Trotzdem solle man die Schulen nacheinander bauen, oder große Abstriche bei der Qualität hinnehmen, so Mayer: „Was mit diesem Budget rauskommen wird, ist nicht das, was die Eltern in Poing sich wünschen.“ Zweifel an der Qualität meldete auch Ebersbergs Bürgermeister Ulrich Proske (SPD-Fraktion) an, beim experimentellen Bauen „ist der Name Programm“. Zwar stimmte er zu, beide Projekte von der Warteliste zu nehmen, wie die Grünen halte er es aber für sinnvoller, erst das Gymnasium zu bauen.
Die Mehrheit hält daran fest, beide Schulen gleichzeitig zu bauen
Die Mehrheit im Ausschuss sieht das indes anders: „Warum es beide braucht, ist bekannt“, sagte etwa Günter Scherzl (FW): Die vorhandenen Gymnasien seien zum Ende des Jahrzehnts überfüllt, so der Poinger, aber man müsse auch Ausbildungsberufe fördern.
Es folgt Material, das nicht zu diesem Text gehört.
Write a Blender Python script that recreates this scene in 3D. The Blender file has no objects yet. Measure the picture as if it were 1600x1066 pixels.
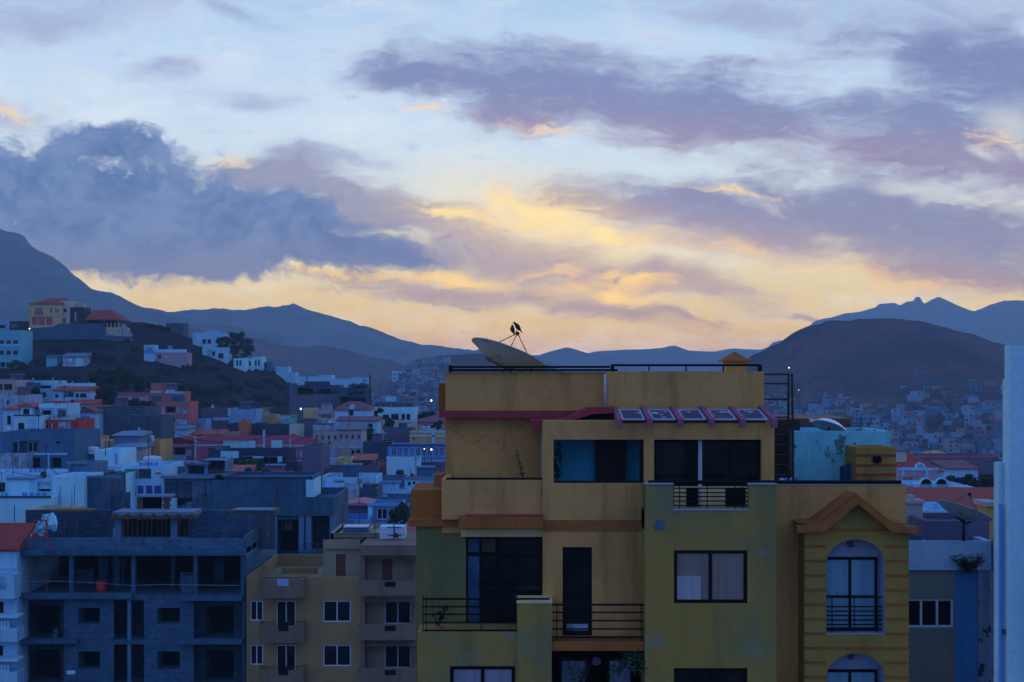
import bpy, bmesh, math, random
from mathutils import Vector, Matrix, noise as mnoise
random.seed(7)
SC = bpy.context.scene
COL = SC.collection
# ------------------------------------------------------------------ camera
F, CX, CY = 2222.0, 800.0, 585.0       # focal length and eye-level line, measured in photograph pixels
cam_d = bpy.data.cameras.new('camera')
cam = bpy.data.objects.new('camera', cam_d); COL.objects.link(cam)
cam_d.sensor_width = 36.0
cam_d.lens = F / 1600.0 * 36.0
cam_d.shift_y = (CY - 533.0) / 1600.0
cam_d.clip_start = 0.5; cam_d.clip_end = 60000
cam.location = (0, 0, 0); cam.rotation_euler = (math.radians(90), 0, 0)
SC.camera = cam
SC.view_settings.view_transform = 'Standard'; SC.view_settings.look = 'None'
SC.view_settings.exposure = 0.0; SC.view_settings.gamma = 1.0
SC.view_settings.use_curve_mapping = False
SC.cycles.volume_bounces = 1
SC.cycles.max_bounces = 5
SC.cycles.diffuse_bounces = 3

def lin(r, g, b):
    def c(v):
        v /= 255.0
        return v / 12.92 if v <= 0.04045 else ((v + 0.055) / 1.055) ** 2.4
    return (c(r), c(g), c(b), 1.0)

# ------------------------------------------------------------------ shader maths helper
class NT:
    def __init__(s, tree): s.t = tree; s.n = tree.nodes; s.l = tree.links
    def put(s, sock, v):
        if isinstance(v, bpy.types.NodeSocket): s.l.new(v, sock)
        elif v is not None:
            if hasattr(sock.default_value, '__len__') and not hasattr(v, '__len__'): v = (v, v, v)
            n = len(sock.default_value) if hasattr(sock.default_value, '__len__') else 0
            sock.default_value = tuple(v)[:n] if n else v
    def m(s, op, a, b=None, c=None, clamp=False):
        n = s.n.new('ShaderNodeMath'); n.operation = op; n.use_clamp = clamp
        s.put(n.inputs[0], a); s.put(n.inputs[1], b)
        if c is not None: s.put(n.inputs[2], c)
        return n.outputs[0]
    def v(s, op, a, b=None):
        n = s.n.new('ShaderNodeVectorMath'); n.operation = op
        s.put(n.inputs[0], a)
        if op == 'SCALE': s.put(n.inputs[3], b)
        elif b is not None: s.put(n.inputs[1], b)
        return n.outputs['Value'] if op in ('LENGTH', 'DOT_PRODUCT') else n.outputs[0]
    def mix(s, f, a, b, mode='MIX'):
        n = s.n.new('ShaderNodeMix'); n.data_type = 'RGBA'; n.blend_type = mode
        s.put(n.inputs[0], f); s.put(n.inputs[6], a); s.put(n.inputs[7], b)
        return n.outputs[2]
    def comb(s, x, y, z=0.0):
        n = s.n.new('ShaderNodeCombineXYZ'); s.put(n.inputs[0], x); s.put(n.inputs[1], y); s.put(n.inputs[2], z)
        return n.outputs[0]
    def sep(s, v):
        n = s.n.new('ShaderNodeSeparateXYZ'); s.put(n.inputs[0], v); return n.outputs
    def noise(s, vec, scale=1.0, detail=4, rough=0.5, color=False, distort=0.0):
        n = s.n.new('ShaderNodeTexNoise'); s.put(n.inputs['Vector'], vec)
        n.inputs['Scale'].default_value = scale; n.inputs['Detail'].default_value = detail
        n.inputs['Roughness'].default_value = rough; n.inputs['Distortion'].default_value = distort
        return n.outputs['Color'] if color else n.outputs[0]
    def mapping(s, vec, loc=(0, 0, 0), rot=(0, 0, 0), scale=(1, 1, 1), kind='POINT'):
        n = s.n.new('ShaderNodeMapping'); n.vector_type = kind; s.put(n.inputs[0], vec)
        n.inputs[1].default_value = loc; n.inputs[2].default_value = rot; n.inputs[3].default_value = scale
        return n.outputs[0]
    def ss(s, x, a, b, to0=0.0, to1=1.0):
        n = s.n.new('ShaderNodeMapRange'); n.interpolation_type = 'SMOOTHSTEP'
        s.put(n.inputs[0], x); n.inputs[1].default_value = a; n.inputs[2].default_value = b
        n.inputs[3].default_value = to0; n.inputs[4].default_value = to1
        return n.outputs[0]
    def ramp(s, x, stops, interp='LINEAR'):
        n = s.n.new('ShaderNodeValToRGB'); n.color_ramp.interpolation = interp
        el = n.color_ramp.elements
        while len(el) < len(stops): el.new(0.5)
        for e, (p, c) in zip(el, stops): e.position = p; e.color = c
        s.put(n.inputs[0], x); return n.outputs[0]

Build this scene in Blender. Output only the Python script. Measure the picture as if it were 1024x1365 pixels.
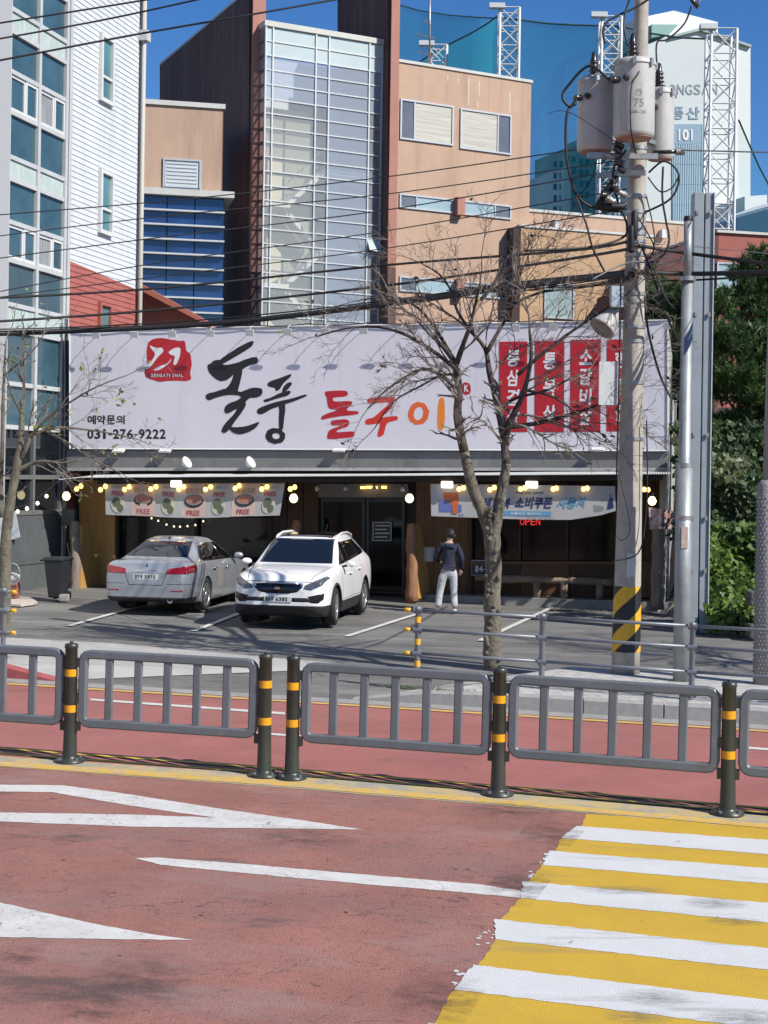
import bpy, bmesh, math, random
from mathutils import Vector, Matrix, noise
R = math.radians
rnd = random.Random(7)
for o in list(bpy.data.objects): bpy.data.objects.remove(o)
scene = bpy.context.scene
COL = scene.collection
# ---------------------------------------------------------------- camera
FPX, CX, HY, ZC, ROLL = 1980.0, 512.0, 633.0, 2.944, R(0.9)
cam_d = bpy.data.cameras.new('camera'); cam = bpy.data.objects.new('camera', cam_d); COL.objects.link(cam)
cam_d.sensor_fit = 'HORIZONTAL'; cam_d.sensor_width = 36; cam_d.lens = FPX/1024*36
cam_d.shift_y = -(682.5-HY)/1024; cam_d.clip_start = .1; cam_d.clip_end = 3000
cam.matrix_world = Matrix.Translation((0, 0, ZC)) @ Matrix.Rotation(R(90), 4, 'X') @ Matrix.Rotation(ROLL, 4, 'Z')
scene.camera = cam
# ---------------------------------------------------------------- world and sun
SUN = Vector((.978, -.674, 1.03)).normalized()
w = bpy.data.worlds.new('World'); scene.world = w; w.use_nodes = True
nt = w.node_tree; bg = nt.nodes['Background']
sky = nt.nodes.new('ShaderNodeTexSky'); sky.sky_type = 'NISHITA'; sky.sun_disc = False
sky.sun_elevation = math.asin(SUN.z); sky.sun_rotation = math.atan2(SUN.x, SUN.y)
sky.altitude = 300; sky.air_density = .9; sky.dust_density = .0; sky.ozone_density = 4.0
hs = nt.nodes.new('ShaderNodeHueSaturation'); hs.inputs['Saturation'].default_value = 1.26; hs.inputs['Hue'].default_value = .508
nt.links.new(sky.outputs[0], hs.inputs['Color']); nt.links.new(hs.outputs[0], bg.inputs[0]); bg.inputs[1].default_value = .096
sl = bpy.data.lights.new('sun', 'SUN'); sl.energy = 5.0; sl.angle = R(.5); sl.color = (1, .95, .87)
sun = bpy.data.objects.new('sun', sl); COL.objects.link(sun)
sun.rotation_euler = SUN.to_track_quat('Z', 'Y').to_euler()
vs = scene.view_settings; vs.view_transform = 'Standard'; vs.look = 'None'; vs.exposure = 0.4; vs.gamma = 1; vs.use_curve_mapping = False
scene.cycles.max_bounces = 6; scene.cycles.transparent_max_bounces = 24
# ---------------------------------------------------------------- picture to place
cr, sr = math.cos(ROLL), math.sin(ROLL)
def uv(x, y):
    dx, dy = x-CX, y-HY
    return dx*cr+dy*sr, -dx*sr+dy*cr
def P(x, y, d):                      # point at distance d along the ground direction of view
    u, v = uv(x, y)
    return Vector((u/FPX*d, d, ZC-v/FPX*d))
def G(X, Y): return -.009*(X+3.13)+.007*(min(Y, 40)-15)     # height of the ground
def Gp(x, y, lift=0.0):
    u, v = uv(x, y)
    d = (ZC-lift+.009*3.13+.007*15)/(v/FPX-.009*u/FPX+.007)
    return Vector((u/FPX*d, d, G(u/FPX*d, d)+lift))
class Face:                          # a vertical plane through a point, e = its horizontal direction
    def __init__(s, p, az):
        s.p = Vector(p); s.e = Vector((math.cos(az), math.sin(az), 0)); s.n = Vector((math.sin(az), -math.cos(az), 0)); s.az = az
        if s.n.dot(s.p) > 0 and False: s.n = -s.n
    def pt(s, x, y, off=0.0):
        u, v = uv(x, y); r = Vector((u/FPX, 1, -v/FPX)); o = Vector((0, 0, ZC))
        t = (s.p+s.n*off-o).dot(s.n)/r.dot(s.n)
        return o+r*t
    def at(s, a, z, off=0.0): return Vector((s.p.x, s.p.y, 0))+s.e*a+s.n*off+Vector((0, 0, z))
    def a(s, x, y=560): return (s.pt(x, y)-s.p).dot(s.e)
# ---------------------------------------------------------------- materials
MATS = {}
KA = .79
def mat(name, col, rough=.7, metal=0., var=.0, vscale=3., bump=0., bscale=60., emit=None, estr=1., col2=None, spec=.5, coat=0., stretch=None, detail=4, mottle=.5):
    if name in MATS: return MATS[name]
    if not emit and metal < .5: col = tuple(c*KA for c in col); col2 = tuple(c*KA for c in col2) if col2 else None
    m = bpy.data.materials.new(name); m.use_nodes = True; MATS[name] = m
    n = m.node_tree.nodes; l = m.node_tree.links; b = n['Principled BSDF']
    b.inputs['Base Color'].default_value = (*col, 1); b.inputs['Roughness'].default_value = rough; b.inputs['Metallic'].default_value = metal
    b.inputs['Specular IOR Level'].default_value = spec; b.inputs['Coat Weight'].default_value = coat; b.inputs['Coat Roughness'].default_value = .04
    if emit: b.inputs['Emission Color'].default_value = (*emit, 1); b.inputs['Emission Strength'].default_value = estr
    tc = n.new('ShaderNodeTexCoord'); vec = tc.outputs['Object']
    if stretch:
        mp = n.new('ShaderNodeMapping'); mp.inputs['Scale'].default_value = stretch; l.new(vec, mp.inputs[0]); vec = mp.outputs[0]
    if var or col2:
        nz = n.new('ShaderNodeTexNoise'); nz.inputs['Scale'].default_value = vscale; nz.inputs['Detail'].default_value = detail; nz.inputs['Roughness'].default_value = .65; l.new(vec, nz.inputs['Vector'])
        rp = n.new('ShaderNodeMapRange'); rp.inputs[1].default_value = mottle-.17; rp.inputs[2].default_value = mottle+.17; l.new(nz.outputs[0], rp.inputs[0])
        mx = n.new('ShaderNodeMix'); mx.data_type = 'RGBA'; l.new(rp.outputs[0], mx.inputs[0])
        c2 = col2 or tuple(c*(1-var) for c in col); c1 = col if col2 else tuple(min(1, c*(1+var*.6)) for c in col)
        mx.inputs[6].default_value = (*c1, 1); mx.inputs[7].default_value = (*c2, 1); l.new(mx.outputs[2], b.inputs['Base Color'])
        m['mix'] = mx.name
    if bump:
        nb = n.new('ShaderNodeTexNoise'); nb.inputs['Scale'].default_value = bscale; nb.inputs['Detail'].default_value = 3; l.new(vec, nb.inputs['Vector'])
        bp = n.new('ShaderNodeBump'); bp.inputs['Strength'].default_value = min(1, bump); bp.inputs['Distance'].default_value = .02; l.new(nb.outputs[0], bp.inputs['Height']); l.new(bp.outputs[0], b.inputs['Normal'])
    return m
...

Für Schmidt ist es „eine kluge Entscheidung, beide Schulen von der Warteliste zu nehmen“, und Grafings Bürgermeister Christian Bauer (CSU) verwies auf den Stellenwert von beruflicher Bildung und dass das Gymnasium laut der aktuellen Berechnung viel teurer sei als die Berufsschule. Landrat Robert Niedergesäß (CSU) wiederholte, dass man „nicht beide Schulen gegeneinander aufwiegen“ solle. Er sei sich „sicher, dass wir für beide den Startschuss geben können, denn wir brauchen beide“.
Zumindest für das Warmlaufprogramm gab es nun im Ausschuss eine klare Mehrheit, lediglich die Grünen stimmten dagegen, die Schulen von der Warteliste zu nehmen. Ohne Gegenstimmen wurde ein alter Beschluss aufgehoben, wonach der Landkreis kein PPP-Modell in Grafing umsetzen will. Dass der Kreistag kommende Woche das Ergebnis bestätigen wird, gilt als sicher. Ob dann wirklich der Startschuss fällt, entscheidet der Kreistag Ende Mai – wenn die Zahlen stimmen.